» EXERCISE DESCRIPTION:
Check each line of the material. Copy those containing "starting".

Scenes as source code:

===

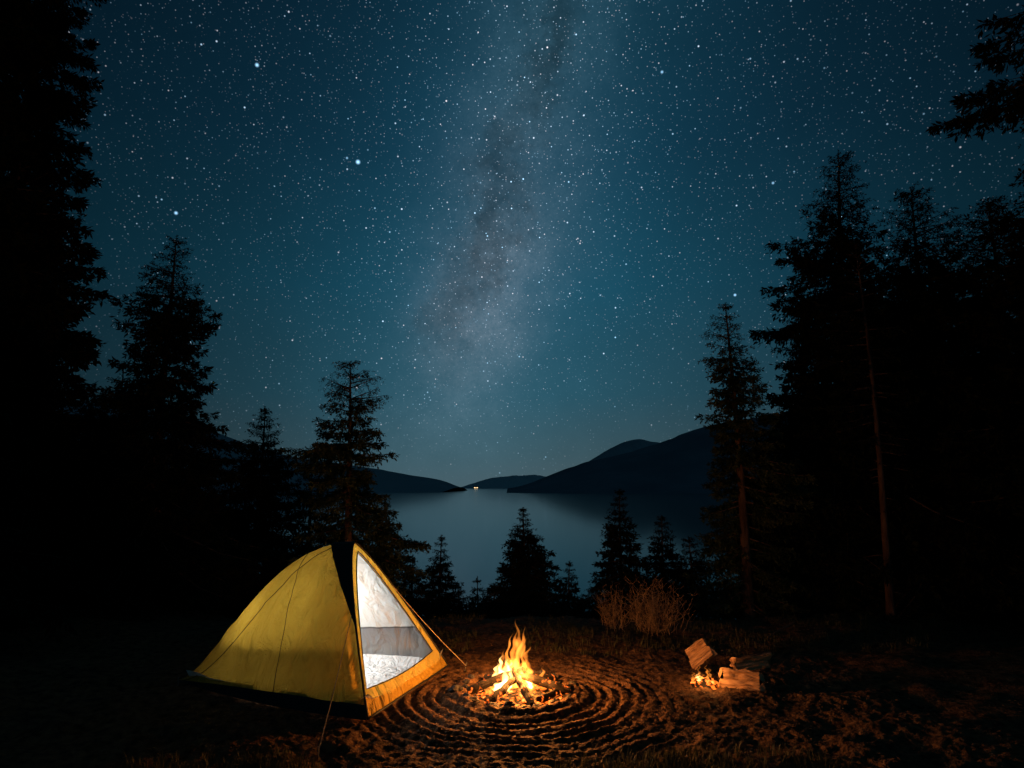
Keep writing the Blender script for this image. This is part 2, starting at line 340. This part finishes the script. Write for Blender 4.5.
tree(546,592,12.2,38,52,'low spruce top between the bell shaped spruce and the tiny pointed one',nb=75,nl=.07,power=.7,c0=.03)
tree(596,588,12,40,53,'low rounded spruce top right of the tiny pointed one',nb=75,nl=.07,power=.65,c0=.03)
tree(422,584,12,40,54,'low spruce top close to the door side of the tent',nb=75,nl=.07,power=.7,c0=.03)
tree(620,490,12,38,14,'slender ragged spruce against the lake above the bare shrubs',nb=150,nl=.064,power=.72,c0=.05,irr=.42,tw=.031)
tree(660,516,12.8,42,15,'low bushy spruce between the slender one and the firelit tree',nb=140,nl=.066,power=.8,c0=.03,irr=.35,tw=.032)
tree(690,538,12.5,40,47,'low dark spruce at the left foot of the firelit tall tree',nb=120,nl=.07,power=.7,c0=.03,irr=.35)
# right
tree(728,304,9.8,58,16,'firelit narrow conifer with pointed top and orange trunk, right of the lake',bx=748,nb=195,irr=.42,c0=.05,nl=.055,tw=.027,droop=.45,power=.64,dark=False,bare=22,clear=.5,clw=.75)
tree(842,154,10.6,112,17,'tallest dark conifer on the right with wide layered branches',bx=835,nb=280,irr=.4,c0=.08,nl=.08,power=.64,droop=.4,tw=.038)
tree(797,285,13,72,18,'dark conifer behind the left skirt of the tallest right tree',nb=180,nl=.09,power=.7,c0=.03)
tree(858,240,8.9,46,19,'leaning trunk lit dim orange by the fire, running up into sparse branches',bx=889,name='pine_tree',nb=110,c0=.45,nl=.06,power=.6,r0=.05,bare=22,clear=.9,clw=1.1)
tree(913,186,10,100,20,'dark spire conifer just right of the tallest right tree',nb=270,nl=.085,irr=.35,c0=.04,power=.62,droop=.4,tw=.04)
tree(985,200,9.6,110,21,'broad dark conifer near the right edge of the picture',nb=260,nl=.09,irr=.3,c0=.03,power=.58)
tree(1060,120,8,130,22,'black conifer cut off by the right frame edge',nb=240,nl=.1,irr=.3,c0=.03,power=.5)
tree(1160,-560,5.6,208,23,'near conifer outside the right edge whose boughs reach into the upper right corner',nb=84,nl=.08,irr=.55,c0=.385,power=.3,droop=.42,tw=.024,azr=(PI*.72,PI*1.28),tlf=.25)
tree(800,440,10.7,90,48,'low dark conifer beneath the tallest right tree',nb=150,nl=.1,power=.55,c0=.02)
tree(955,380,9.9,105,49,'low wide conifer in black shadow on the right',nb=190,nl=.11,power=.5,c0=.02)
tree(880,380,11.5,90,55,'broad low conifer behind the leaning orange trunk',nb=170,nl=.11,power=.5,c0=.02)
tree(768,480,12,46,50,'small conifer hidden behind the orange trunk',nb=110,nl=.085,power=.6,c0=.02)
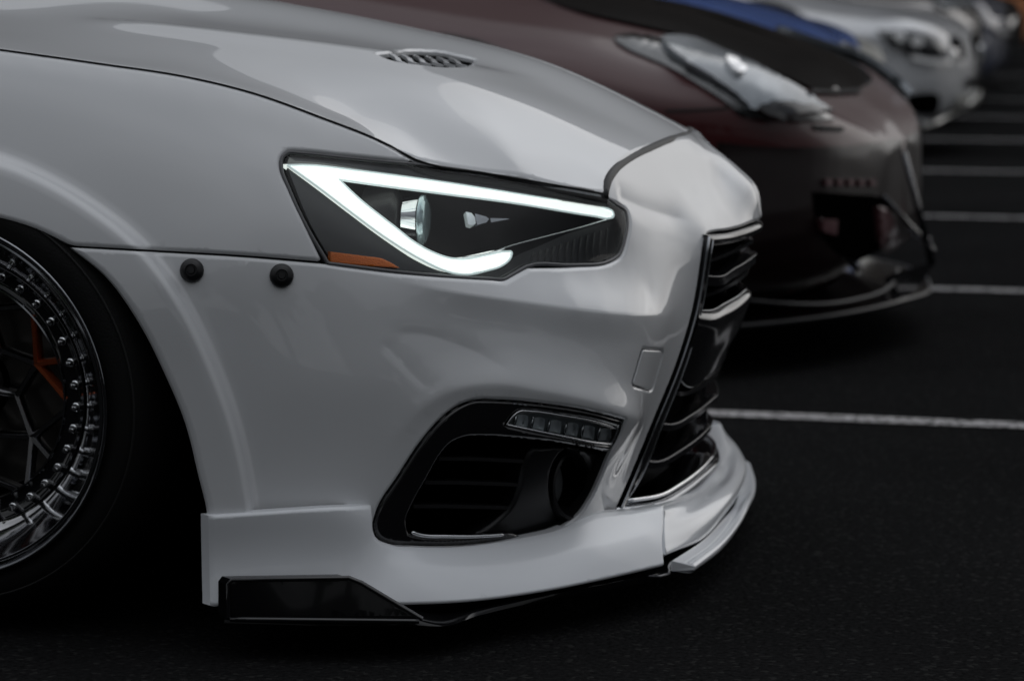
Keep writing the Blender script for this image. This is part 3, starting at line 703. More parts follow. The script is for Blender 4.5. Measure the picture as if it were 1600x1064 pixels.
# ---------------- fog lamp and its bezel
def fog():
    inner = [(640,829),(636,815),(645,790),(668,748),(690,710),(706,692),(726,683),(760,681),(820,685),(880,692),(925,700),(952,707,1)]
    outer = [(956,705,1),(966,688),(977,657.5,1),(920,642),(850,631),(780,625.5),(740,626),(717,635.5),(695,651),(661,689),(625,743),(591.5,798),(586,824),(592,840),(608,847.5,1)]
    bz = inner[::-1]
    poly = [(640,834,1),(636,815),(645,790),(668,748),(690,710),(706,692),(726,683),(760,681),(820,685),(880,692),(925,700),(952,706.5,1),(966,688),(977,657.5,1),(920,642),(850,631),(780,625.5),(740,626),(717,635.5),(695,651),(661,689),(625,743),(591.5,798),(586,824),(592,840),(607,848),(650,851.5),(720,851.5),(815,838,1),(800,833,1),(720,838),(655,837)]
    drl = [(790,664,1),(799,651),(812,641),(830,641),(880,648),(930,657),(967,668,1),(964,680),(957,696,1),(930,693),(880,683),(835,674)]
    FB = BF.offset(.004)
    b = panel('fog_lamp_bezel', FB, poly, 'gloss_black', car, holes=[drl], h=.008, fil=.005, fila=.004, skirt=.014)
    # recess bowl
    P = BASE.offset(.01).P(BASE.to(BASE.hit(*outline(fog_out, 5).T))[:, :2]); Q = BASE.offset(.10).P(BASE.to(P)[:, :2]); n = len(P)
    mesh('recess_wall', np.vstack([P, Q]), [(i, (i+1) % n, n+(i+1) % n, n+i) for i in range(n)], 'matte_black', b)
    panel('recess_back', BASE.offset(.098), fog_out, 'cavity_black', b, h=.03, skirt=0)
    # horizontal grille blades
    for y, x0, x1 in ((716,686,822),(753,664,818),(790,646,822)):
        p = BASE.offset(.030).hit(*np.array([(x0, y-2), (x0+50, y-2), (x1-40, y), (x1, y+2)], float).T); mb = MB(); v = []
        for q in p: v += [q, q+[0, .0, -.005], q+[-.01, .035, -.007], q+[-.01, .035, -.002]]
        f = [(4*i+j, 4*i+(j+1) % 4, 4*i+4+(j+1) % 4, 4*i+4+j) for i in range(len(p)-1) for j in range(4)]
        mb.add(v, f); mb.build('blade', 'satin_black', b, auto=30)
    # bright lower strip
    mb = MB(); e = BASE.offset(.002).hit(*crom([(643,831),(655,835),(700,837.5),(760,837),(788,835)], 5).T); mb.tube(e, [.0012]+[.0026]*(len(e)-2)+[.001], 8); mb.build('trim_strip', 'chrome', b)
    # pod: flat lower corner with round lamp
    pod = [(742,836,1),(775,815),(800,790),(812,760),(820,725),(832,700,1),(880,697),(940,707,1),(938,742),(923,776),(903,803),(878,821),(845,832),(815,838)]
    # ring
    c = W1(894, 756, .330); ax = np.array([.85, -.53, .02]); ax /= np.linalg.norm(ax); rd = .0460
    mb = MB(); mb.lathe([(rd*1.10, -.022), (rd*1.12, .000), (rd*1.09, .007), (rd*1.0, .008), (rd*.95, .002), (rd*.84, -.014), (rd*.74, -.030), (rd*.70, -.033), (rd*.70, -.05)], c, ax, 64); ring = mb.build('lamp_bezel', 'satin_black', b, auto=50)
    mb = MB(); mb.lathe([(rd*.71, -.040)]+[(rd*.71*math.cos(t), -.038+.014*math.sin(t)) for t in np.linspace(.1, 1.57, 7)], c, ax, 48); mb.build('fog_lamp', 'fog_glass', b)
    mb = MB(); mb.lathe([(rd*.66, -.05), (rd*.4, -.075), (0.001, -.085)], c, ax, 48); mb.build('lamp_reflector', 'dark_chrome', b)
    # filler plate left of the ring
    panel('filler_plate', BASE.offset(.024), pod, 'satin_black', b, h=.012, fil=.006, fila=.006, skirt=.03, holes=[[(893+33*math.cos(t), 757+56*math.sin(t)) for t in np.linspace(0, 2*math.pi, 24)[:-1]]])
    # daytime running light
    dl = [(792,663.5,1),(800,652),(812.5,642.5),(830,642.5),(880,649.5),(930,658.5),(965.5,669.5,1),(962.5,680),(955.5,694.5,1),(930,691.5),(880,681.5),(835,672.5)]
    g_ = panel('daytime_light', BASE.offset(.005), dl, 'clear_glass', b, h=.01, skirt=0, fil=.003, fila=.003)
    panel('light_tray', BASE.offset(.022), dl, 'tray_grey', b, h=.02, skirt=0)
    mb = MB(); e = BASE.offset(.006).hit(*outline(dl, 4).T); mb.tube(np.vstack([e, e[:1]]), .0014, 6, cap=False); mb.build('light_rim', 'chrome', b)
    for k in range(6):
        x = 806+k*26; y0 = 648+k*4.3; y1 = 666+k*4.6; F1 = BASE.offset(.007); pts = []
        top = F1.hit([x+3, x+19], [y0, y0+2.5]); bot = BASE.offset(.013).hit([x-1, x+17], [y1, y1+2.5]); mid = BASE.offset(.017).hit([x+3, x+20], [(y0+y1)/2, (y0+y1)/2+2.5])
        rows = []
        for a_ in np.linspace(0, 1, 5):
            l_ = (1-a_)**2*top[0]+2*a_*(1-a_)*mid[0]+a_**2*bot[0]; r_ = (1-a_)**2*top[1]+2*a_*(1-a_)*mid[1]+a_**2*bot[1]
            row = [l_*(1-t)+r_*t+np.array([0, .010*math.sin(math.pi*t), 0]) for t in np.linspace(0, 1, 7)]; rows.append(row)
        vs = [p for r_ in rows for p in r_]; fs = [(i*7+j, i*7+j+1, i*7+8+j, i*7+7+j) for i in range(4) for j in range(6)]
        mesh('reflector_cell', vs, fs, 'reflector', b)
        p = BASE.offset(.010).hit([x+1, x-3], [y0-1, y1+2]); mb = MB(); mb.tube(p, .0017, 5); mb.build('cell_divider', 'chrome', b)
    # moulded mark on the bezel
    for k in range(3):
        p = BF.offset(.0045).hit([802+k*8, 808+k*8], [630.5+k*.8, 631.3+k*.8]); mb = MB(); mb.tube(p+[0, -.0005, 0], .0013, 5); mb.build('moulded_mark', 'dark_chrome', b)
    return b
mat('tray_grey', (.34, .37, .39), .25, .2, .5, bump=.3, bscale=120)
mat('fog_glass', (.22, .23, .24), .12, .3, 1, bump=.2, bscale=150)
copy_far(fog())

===

» WRITTEN RESPONSE:
Keep writing the Blender script for this image. This is part 2, starting at line 340. This part finishes the script. Write for Blender 4.5.
Keep writing the Blender script for this image. This is part 3, starting at line 703. More parts follow. The script is for Blender 4.5. Measure the picture as if it were 1600x1064 pixels.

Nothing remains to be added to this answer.